▶ WORK REQUIRED
Say how many lines include "from", with no words around the number.

▶ MATERIAL
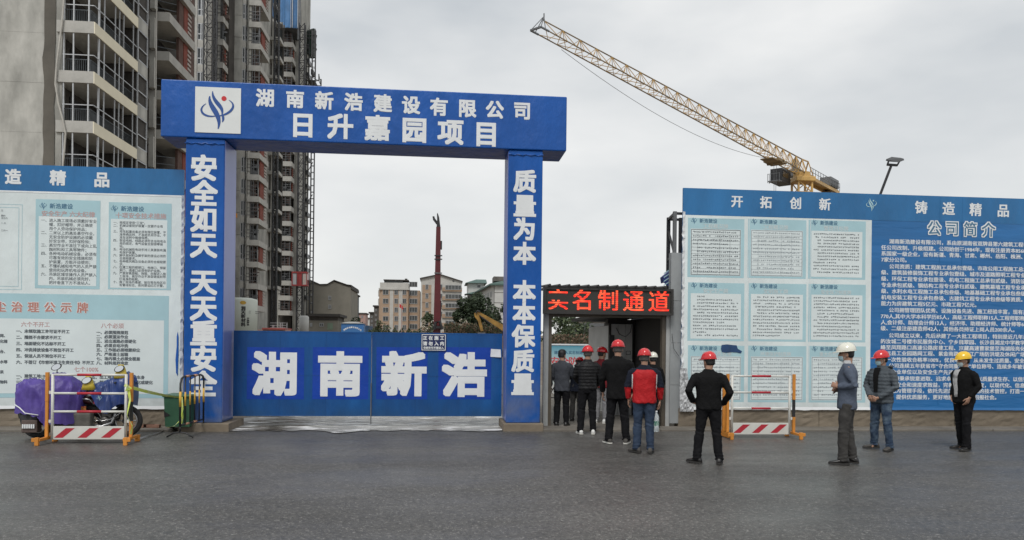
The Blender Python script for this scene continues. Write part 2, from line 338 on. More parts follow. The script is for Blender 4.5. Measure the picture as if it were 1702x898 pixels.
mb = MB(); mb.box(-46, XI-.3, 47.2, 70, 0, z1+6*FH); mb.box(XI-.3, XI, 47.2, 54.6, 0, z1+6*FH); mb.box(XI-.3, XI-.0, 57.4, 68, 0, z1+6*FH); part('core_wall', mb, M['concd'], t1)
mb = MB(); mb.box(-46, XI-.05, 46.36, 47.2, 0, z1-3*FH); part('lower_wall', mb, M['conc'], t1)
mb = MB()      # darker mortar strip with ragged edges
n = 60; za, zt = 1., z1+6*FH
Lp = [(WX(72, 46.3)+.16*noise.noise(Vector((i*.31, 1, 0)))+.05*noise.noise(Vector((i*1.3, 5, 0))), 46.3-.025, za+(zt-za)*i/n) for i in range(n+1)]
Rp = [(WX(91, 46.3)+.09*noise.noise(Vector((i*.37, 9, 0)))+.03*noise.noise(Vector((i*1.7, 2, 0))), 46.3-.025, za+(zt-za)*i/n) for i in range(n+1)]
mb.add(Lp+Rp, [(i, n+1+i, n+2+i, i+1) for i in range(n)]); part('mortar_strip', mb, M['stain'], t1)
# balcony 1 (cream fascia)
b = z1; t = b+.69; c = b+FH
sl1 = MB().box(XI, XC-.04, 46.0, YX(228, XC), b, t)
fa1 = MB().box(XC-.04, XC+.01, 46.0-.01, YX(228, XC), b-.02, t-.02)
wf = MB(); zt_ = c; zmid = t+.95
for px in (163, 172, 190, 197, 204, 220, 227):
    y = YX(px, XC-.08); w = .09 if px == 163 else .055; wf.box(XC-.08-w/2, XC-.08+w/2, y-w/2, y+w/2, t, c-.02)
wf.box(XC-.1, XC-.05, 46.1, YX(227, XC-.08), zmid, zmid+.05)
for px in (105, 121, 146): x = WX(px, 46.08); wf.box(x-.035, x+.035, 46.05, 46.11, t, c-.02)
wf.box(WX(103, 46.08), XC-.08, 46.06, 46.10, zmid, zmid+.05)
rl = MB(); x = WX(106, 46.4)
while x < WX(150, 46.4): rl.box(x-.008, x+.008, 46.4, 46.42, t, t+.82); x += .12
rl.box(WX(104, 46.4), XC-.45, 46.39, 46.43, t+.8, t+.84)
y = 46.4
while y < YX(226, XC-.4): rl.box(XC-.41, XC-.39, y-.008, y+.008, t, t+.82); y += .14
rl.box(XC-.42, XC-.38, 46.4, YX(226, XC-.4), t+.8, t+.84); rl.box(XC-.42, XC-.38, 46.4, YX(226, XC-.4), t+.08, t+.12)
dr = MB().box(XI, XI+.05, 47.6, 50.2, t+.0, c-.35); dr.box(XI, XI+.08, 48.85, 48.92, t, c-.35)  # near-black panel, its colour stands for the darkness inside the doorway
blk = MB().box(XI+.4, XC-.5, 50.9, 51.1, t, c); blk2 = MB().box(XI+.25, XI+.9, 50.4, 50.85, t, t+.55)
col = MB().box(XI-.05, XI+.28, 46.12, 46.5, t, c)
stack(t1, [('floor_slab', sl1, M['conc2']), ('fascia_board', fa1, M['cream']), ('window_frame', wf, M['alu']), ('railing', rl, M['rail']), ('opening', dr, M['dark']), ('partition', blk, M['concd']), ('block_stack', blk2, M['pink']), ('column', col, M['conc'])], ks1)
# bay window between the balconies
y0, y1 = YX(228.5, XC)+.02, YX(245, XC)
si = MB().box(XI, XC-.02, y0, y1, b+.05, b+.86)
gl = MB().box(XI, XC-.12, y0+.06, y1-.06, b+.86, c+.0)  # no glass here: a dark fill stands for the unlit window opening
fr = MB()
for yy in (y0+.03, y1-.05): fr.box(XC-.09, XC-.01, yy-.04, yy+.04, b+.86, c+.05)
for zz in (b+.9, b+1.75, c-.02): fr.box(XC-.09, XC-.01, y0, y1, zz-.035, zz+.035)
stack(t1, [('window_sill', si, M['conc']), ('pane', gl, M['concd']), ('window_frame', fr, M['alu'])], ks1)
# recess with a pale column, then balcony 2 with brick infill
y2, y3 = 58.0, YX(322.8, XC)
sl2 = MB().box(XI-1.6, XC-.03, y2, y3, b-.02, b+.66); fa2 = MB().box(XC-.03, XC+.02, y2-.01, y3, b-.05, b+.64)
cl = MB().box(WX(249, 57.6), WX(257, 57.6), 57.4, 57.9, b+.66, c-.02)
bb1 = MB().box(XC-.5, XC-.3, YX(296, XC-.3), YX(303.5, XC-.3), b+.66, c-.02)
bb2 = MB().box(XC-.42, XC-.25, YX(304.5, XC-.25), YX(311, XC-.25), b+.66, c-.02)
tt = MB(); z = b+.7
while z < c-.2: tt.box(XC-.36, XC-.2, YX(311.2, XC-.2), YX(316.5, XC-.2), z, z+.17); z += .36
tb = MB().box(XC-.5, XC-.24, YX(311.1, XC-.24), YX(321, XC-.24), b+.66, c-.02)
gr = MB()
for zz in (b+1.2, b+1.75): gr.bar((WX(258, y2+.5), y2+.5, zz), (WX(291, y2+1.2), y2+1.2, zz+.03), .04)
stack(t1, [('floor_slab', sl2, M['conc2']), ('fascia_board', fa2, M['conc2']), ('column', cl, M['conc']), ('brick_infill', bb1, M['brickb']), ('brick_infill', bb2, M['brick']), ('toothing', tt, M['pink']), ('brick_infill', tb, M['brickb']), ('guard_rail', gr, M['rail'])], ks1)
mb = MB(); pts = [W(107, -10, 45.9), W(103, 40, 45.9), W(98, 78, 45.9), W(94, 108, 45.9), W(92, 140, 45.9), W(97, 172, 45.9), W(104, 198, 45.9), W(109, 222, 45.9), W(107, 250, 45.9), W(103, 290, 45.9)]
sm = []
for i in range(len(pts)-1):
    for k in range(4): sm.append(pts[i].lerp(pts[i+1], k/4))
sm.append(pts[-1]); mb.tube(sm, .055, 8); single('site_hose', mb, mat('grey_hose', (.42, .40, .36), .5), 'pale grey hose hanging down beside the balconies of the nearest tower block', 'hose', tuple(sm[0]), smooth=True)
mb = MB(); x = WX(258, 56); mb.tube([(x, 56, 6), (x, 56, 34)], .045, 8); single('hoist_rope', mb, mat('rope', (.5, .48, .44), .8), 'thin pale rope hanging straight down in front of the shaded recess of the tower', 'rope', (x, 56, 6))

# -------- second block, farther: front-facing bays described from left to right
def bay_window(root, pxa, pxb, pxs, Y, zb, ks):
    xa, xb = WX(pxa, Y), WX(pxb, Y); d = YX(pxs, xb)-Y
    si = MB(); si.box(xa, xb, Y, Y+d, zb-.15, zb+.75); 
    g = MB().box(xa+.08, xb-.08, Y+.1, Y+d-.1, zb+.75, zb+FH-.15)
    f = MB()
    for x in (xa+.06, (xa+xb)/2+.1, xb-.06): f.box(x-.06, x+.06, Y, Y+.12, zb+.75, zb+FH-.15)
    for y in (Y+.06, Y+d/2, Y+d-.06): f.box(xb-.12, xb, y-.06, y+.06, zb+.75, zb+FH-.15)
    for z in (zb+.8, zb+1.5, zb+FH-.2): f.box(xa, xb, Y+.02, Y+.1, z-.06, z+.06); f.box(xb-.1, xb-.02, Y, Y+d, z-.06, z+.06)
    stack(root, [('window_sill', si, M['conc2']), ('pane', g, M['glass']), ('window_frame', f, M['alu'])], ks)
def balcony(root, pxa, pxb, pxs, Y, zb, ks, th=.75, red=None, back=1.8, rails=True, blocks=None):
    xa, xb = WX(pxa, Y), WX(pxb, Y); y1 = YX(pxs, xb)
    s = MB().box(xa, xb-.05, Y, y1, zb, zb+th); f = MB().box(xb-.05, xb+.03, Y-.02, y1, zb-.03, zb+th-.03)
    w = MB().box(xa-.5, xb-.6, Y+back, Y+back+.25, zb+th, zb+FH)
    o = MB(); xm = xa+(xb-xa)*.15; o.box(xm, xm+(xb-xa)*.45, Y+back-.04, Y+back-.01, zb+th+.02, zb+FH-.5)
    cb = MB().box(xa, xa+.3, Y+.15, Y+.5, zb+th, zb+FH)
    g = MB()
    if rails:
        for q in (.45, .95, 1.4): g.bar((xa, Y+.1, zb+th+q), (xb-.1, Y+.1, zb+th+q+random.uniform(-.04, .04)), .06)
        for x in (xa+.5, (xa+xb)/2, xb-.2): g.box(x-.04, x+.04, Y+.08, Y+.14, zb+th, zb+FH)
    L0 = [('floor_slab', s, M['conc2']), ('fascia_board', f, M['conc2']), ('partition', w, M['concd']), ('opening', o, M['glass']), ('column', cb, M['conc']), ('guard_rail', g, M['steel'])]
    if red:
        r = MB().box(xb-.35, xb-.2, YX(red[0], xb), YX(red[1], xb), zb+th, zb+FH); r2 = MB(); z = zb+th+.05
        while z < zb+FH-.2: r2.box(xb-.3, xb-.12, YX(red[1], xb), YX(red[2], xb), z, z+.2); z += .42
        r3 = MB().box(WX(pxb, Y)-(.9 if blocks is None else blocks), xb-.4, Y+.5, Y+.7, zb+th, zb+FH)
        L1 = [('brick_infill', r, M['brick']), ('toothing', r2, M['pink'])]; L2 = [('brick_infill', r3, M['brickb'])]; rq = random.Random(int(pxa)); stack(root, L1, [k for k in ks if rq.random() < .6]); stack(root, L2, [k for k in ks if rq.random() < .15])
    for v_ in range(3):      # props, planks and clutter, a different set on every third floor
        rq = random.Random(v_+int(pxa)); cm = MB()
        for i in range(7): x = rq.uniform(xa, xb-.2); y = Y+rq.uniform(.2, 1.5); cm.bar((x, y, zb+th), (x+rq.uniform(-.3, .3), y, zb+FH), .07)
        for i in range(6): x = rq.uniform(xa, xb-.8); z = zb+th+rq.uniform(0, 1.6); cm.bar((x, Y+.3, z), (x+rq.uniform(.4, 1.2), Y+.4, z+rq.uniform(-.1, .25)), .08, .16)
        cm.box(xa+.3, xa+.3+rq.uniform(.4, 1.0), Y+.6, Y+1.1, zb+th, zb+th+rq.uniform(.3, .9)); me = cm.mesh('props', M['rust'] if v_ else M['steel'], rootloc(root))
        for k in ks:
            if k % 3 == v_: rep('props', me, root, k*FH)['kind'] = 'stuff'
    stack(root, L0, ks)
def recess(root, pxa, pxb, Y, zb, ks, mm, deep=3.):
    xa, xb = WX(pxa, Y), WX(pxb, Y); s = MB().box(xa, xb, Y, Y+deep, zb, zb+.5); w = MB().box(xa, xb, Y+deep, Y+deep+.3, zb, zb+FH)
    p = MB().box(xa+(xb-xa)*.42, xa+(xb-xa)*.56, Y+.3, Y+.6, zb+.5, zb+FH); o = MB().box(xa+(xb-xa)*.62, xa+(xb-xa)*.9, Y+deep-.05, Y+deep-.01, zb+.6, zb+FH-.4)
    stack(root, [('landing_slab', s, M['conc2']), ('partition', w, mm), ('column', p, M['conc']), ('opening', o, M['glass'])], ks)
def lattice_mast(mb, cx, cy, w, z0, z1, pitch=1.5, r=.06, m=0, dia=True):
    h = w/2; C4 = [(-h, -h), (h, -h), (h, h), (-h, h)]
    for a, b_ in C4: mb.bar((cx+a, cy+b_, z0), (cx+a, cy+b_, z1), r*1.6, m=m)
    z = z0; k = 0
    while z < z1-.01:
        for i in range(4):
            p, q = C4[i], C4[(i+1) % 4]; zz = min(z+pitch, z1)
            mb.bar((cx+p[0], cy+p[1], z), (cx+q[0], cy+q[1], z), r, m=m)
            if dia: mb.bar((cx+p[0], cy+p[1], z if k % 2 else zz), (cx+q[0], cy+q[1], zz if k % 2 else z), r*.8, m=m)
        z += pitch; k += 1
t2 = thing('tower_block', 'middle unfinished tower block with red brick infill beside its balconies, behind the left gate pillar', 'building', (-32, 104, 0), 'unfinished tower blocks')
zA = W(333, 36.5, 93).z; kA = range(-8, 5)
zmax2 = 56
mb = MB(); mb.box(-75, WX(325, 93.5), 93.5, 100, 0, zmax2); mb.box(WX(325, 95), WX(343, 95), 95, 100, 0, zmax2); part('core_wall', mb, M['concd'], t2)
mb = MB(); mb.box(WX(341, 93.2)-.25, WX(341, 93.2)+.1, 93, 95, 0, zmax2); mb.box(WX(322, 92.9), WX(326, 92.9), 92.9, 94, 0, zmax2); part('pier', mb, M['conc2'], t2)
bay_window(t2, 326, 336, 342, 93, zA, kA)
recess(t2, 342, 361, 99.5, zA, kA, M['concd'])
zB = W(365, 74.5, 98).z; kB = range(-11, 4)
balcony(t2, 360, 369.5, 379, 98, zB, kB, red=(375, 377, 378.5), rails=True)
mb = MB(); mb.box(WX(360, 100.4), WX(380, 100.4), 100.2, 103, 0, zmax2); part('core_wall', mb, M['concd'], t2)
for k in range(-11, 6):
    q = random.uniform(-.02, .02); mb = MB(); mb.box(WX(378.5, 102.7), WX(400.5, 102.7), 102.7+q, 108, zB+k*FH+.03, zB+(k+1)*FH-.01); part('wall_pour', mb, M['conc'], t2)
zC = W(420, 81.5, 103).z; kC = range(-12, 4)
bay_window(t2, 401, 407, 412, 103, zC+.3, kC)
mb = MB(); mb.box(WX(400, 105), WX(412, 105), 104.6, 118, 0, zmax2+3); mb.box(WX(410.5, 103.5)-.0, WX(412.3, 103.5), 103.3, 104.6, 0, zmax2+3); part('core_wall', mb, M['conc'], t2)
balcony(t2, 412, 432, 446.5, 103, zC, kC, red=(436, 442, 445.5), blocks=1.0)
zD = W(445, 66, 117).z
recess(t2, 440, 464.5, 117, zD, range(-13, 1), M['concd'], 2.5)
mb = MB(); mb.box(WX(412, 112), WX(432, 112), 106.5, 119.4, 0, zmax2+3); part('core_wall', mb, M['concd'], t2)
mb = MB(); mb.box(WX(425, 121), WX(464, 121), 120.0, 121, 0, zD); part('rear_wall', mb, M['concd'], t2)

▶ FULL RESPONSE
2